First, I should point out that SASB standards are not made for investors so they can make more money. The SASB provides tools that can help companies to identify opportunities in their strategic planning as well as to identify business-critical aspects of the emerging and evolving set of material ESG risks, which include the potential for significant tail-risk events. By identifying ESG risks, companies can inform their thinking on managing and mitigating those ESG risks; in turn, by reporting the “key risk indicators” identified by the SASB, investors can use this decision-useful information to allocate capital to the most efficient users of that capital. Together, this group of increasingly risk-aware market participants can foster economic growth that is both sustained and sustainable.
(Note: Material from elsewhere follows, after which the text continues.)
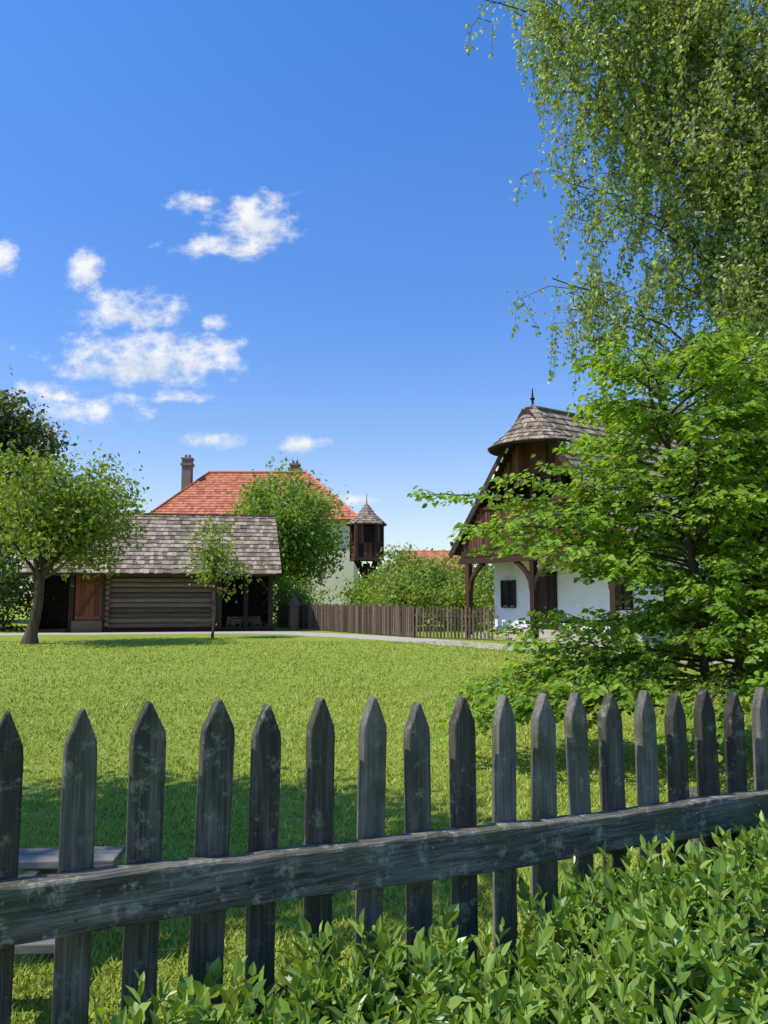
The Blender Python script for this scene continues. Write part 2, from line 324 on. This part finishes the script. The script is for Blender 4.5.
for s,az,L,ri,dr,tw in [((0,0,2.1),R(180),2.75,.36,.16,.6),((0,0,2.0),R(188),2.4,.3,.2,.8),((0,0,1.9),R(172),2.1,.3,.22,.8),((0,0,1.85),R(182),2.3,.34,.18,.8),((0,0,2.2),R(192),2.1,.25,.2,.8),((0,0,2.4),R(178),1.8,.25,.22,.8),((0,0,1.7),R(205),2.3,.3,.16,.8),((0,0,1.0),R(186),2.3,.08,.22,.8),((0,0,.8),R(195),2.3,.1,.2,.9),((0,0,.95),R(176),1.9,.12,.2,.8),((0,0,2.6),R(172),1.5,.4,.2,.6),((0,0,.9),R(215),2.0,.1,.2,.9),((0.3,0,.9),R(240),1.5,.1,.3,.9),((.3,0,1.5),R(265),1.4,.3,.3,1),((0,0,.7),R(180),2.2,.05,.2,.9),((.8,0,3.4),R(20),1.6,.5,.3,1),((0,0,2.3),R(183),2.0,.42,.2,.55),((0,0,.6),R(190),2.5,.1,.15,.9),((0,0,.75),R(200),2.3,.12,.15,.9),((0,0,.65),R(170),2.2,.14,.15,.9),((0,0,.5),R(183),2.4,.06,.1,.9),((.5,0,3.3),R(150),1.2,.6,.3,.9),((.9,0,3.6),R(200),1.1,.5,.3,.9),((0,0,1.3),R(196),1.5,.2,.2,.8)]:
    spray(np.array(s,float),az,L,ri,dr,tw=tw)
mb.build('trunk',[M['bark']],e,True);lf.build('foliage',[M['lf_horn']],e)

# ---------------------------------------------------------------- shingles on a planar convex polygon
def shingle(mb,poly,row=.28,w=.15,th=.025,lift=.02,mat=0,seed=0,jit=.02,over=1.25):
    r=np.random.default_rng(seed);P=np.array(poly,float)
    n=np.cross(P[1]-P[0],P[2]-P[0]);n/=np.linalg.norm(n)
    if n[2]<0:n=-n
    ex=np.cross((0,0,1.),n);ex/=np.linalg.norm(ex);ey=np.cross(n,ex)
    if ey[2]<0:ey=-ey
    o=P[0];q=np.c_[(P-o)@ex,(P-o)@ey];y=q[:,1].min();ymax=q[:,1].max()
    def span(yy):
        xs=[]
        for i in range(len(q)):
            a=q[i];b=q[(i+1)%len(q)]
            if (a[1]-yy)*(b[1]-yy)<=0 and abs(a[1]-b[1])>1e-9:
                t=(yy-a[1])/(b[1]-a[1]);xs.append(a[0]+t*(b[0]-a[0]))
        return (min(xs),max(xs)) if len(xs)>1 else None
    while y<ymax-.02:
        y2=min(y+row*over,ymax);sp=span(min(y+row*.5,ymax-.001))
        if sp:
            x=sp[0]-r.random()*w*.5
            while x<sp[1]:
                ww=w*(.75+.5*r.random());xa=max(x,sp[0]);xb=min(x+ww-.006,sp[1])
                if xb-xa>.015:
                    yb=y+r.normal()*jit*.6;l=lift+r.random()*.012+th
                    def pt(a,b,c):return o+ex*a+ey*b+n*c
                    mb.hexa([pt(xa,yb,l-th),pt(xb,yb,l-th),pt(xb,y2,.004),pt(xa,y2,.004),pt(xa,yb,l+th*.6),pt(xb,yb,l+th*.6),pt(xb,y2,.02),pt(xa,y2,.02)],mat)
                x+=ww
        y+=row
def slab(mb,poly,t,mat=0):
    P=np.array(poly,float);n=np.cross(P[1]-P[0],P[2]-P[0]);n/=np.linalg.norm(n)
    if n[2]<0:n=-n
    k=len(P);V=np.concatenate([P,P-n*t]);mb.add(V[:k],[tuple(range(k))],mat);mb.add(V[k:],[tuple(range(k))],mat)
    for i in range(k):j=(i+1)%k;mb.add([V[i],V[j],V[k+j],V[k+i]],[(0,1,2,3)],mat)

# ---------------------------------------------------------------- log barn
e=empty('log_barn',(-4.95,34.9,0),R(10));L=10.2;Wd=6.2
mb=MB();fr=-.75;rz=5.45;ez=2.5;ry=Wd/2
slope=[(-L-.35,fr,ez),(.3,fr,ez),(.1,ry,rz),(-L-.15,ry,rz)];back=[(-L-.35,Wd+.75,ez),(.3,Wd+.75,ez),(.1,ry,rz),(-L-.15,ry,rz)]
slab(mb,slope,.1,1);slab(mb,back,.1,1);shingle(mb,slope,.33,.19,.03,seed=1,jit=.03);shingle(mb,back,.33,.19,.03,seed=2,jit=.03)
mb.box(-L-.15,.1,ry-.12,ry+.12,rz+.0,rz+.07,0)
mb.build('roof',[M['shingle'],M['darkwood']],e)
mb=MB()
def logs(x0,x1,y,z0=.15,z1=2.75,d=.23):
    z=z0
    while z<z1:
        mb.tube([(x0,y,z+d/2),((x0+x1)/2,y-.01,z+d/2+.008),(x1,y,z+d/2)],d*.5,10);z+=d*.97
logs(-7.15,-2.55,.12)
for x in(-7.15,-2.65):
    z=.15
    while z<2.7:mb.tube([(x,-.12,z+.2),(x,6,z+.2)],.1,8);z+=.225
logs(-10.1,-2.6,6.0)
mb.build('log_wall',[M['log']],e,True)
mb=MB()
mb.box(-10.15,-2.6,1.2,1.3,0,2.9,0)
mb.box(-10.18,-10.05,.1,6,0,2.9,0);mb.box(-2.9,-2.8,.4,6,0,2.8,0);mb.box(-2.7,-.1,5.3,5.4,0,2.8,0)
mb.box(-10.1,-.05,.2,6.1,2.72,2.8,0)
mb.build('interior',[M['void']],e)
mb=MB()
for x in(-10.1,-8.65,-7.32,-2.4,-1.25,-.15):mb.box(x-.1,x+.1,-.02,.18,0,2.75,0)
for x in(-.15,):mb.box(x-.1,x+.1,5.8,6.0,0,2.75,0)
mb.box(-10.25,.05,-.06,.2,2.55,2.75,0);mb.box(-10.2,0,-.03,.25,0,.14,0)
mb.beam((-.15,.05,1.7),(-.9,.05,2.55),.12,.12);mb.beam((-2.4,.05,1.7),(-1.7,.05,2.55),.12,.12)
for x in np.arange(-10.2,.2,.8):mb.box(x-.05,x+.05,-.7,.4,2.42,2.52,0)
for i,y in enumerate(np.arange(.1,6.1,.2)):
    h=rz-.12-abs(y-ry)*(rz-ez)/(ry+.75)
    mb.box(-.08,-.04,y,y+.19,2.7,max(h,2.75),0)
    mb.box(-10.22,-10.19,y,y+.19,0,max(h,2.75),0)
mb.build('timber_frame',[M['darkwood']],e)
mb=MB()
x=-8.5
while x<-7.45:
    mb.box(x,x+.19,.02,.06,.25,2.5,0);x+=.2
mb.box(-8.5,-7.45,-.02,.015,.55,.68,0);mb.box(-8.5,-7.45,-.02,.015,2.05,2.18,0);mb.beam((-8.4,-.005,.68),(-7.55,-.005,2.05),.03,.12,0,(0,0,1))
mb.build('door',[M['redwood']],e)
mb=MB();mb.box(-8.6,-7.35,-.1,.0,0,.5,0);mb.build('plank_sill',[M['log']],e)

e=empty('farm_cart',(-6.35,35.1,0),R(12));e.scale=(.72,.72,.72);mb=MB()
for x,y in((-.6,-.35),(.65,-.35),(-.6,.55),(.65,.55)):
    rr=.42;a=np.linspace(0,2*np.pi,21);mb.tube(np.c_[x+rr*np.cos(a),np.full(21,y),rr+rr*np.sin(a)*.98+.02],.035,6,cap=False)
    for k in range(8):
        t=k*np.pi/4;mb.beam((x,y,rr+.02),(x+rr*math.cos(t),y,rr+.02+rr*math.sin(t)*.95),.03,.03)
    mb.tube([(x,y-.08,rr+.02),(x,y+.08,rr+.02)],.07,8)
mb.beam((-.6,-.35,.44),(-.6,.55,.44),.06,.06);mb.beam((.65,-.35,.44),(.65,.55,.44),.06,.06)
mb.box(-1,1.05,-.25,.45,.5,.56)
for s in(-1,1):
    for k in range(2):mb.box(-1,1.05,(.1+s*.36)-.02,(.1+s*.36)+.02,.62+k*.16,.7+k*.16)
    for x in np.linspace(-.95,1,6):mb.box(x-.025,x+.025,.1+s*.39-.02,.1+s*.39+.02,.5,.9)
mb.beam((1.05,.1,.5),(2.0,.1,.2),.07,.07)
mb.build('frame',[M['fencefar']],e)

e=empty('log_beehive',(-4.15,35.8,0));mb=MB();mb.tube([(0,0,0),(0,0,.6),(0,0,1.15)],[.26,.25,.24],12);mb.build('body',[M['log']],e,True)
mb=MB();mb.tube([(0,0,1.12),(0,0,1.35),(0,0,1.65)],[.36,.22,.02],12);mb.build('cap',[M['fencefar']],e)

# ---------------------------------------------------------------- tile-roof house
e=empty('tile_roof_house',(-17.0,56,0));mb=MB();W=14.8;Dp=10
mb.box(0,W,0,Dp,0,7.0);mb.box(-.15,W+.15,-.15,Dp+.15,6.75,7.02);mb.build('walls',[M['plaster']],e)
mb=MB();a=(-.5,-.5,7.02);b=(W+.5,-.5,7.02);c=(W+.5,Dp+.5,7.02);d=(-.5,Dp+.5,7.02);r1=(3.0,5,11.3);r2=(W-4,5,11.3)
for k,pl in enumerate([[a,b,r2,r1],[c,d,r1,r2],[d,a,r1],[b,c,r2]]):
    slab(mb,pl,.1);shingle(mb,pl,.36,.24,.03,seed=10+k,jit=.004)
for p,q in((a,r1),(r1,r2),(r2,b)):mb.tube([np.array(p)+(0,0,.06),np.array(q)+(0,0,.06)],.11,8)
mb.build('roof',[M['tile']],e)
mb=MB()
for x,y,z0,z1 in((1.5,4,8,12.2),(9.8,5.6,10,12.0)):
    mb.box(x-.36,x+.36,y-.36,y+.36,z0,z1);mb.box(x-.45,x+.45,y-.45,y+.45,z1-.5,z1-.3);mb.box(x-.43,x+.43,y-.43,y+.43,z1,z1+.14)
    for s in(-.15,.15):mb.tube([(x+s,y,z1+.1),(x+s,y,z1+.4)],.1,8)
mb.build('chimney',[M['brick']],e)
mb=MB();mw=MB()
for x in(2,5,8,11):
    for z in(1.2,4.2):
        mb.box(x-.5,x+.5,-.03,.05,z,z+1.6);
        for s in(-.5,0,.5):mw.box(x+s-.04,x+s+.04,-.07,-.02,z-.04,z+1.64)
        mw.box(x-.6,x+.6,-.065,-.015,z+.78,z+.84);mw.box(x-.6,x+.6,-.1,-.01,z-.1,z-.02)
mb.build('window_panes',[M['glass']],e);mw.build('window_frames',[M['white']],e)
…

In terms of whether the SASB’s framework works in concert with other groups with different intended audiences—to me, this is all very simple. It isn’t an “either, or” choice. The SASB’s focus on investors makes it an ideal stand-alone tool for companies wishing to report to investors, but it also makes them complementary—that is, they are also good tools for implementing high-level or principle-based frameworks like the ones you mention.

First, SASB standards are specifically designed for communicating with investors. Second, this focus on investors, and the fact that SASB standards include metrics, also makes SASB standards highly complementary to many other frameworks.

I always end these interviews with a book recommendation. What’s the last really good book you read?

One that pops into my mind is All the Light We Cannot See by Anthony Doerr. The book is about World War II and the resilience of a blind 12-year-old girl who flees Nazi-occupied Paris to the walled citadel of Saint-Malo. This girl crosses paths with a young German soldier in occupied France as both try to survive the devastation of World War II. The book is about resilience, which is a big part of my character. And it’s about compassion and seeing people as individuals and putting aside nationalism and ideologies to help each other in the most challenging times, which is what I believe the world needs today as we face so many challenges around the globe.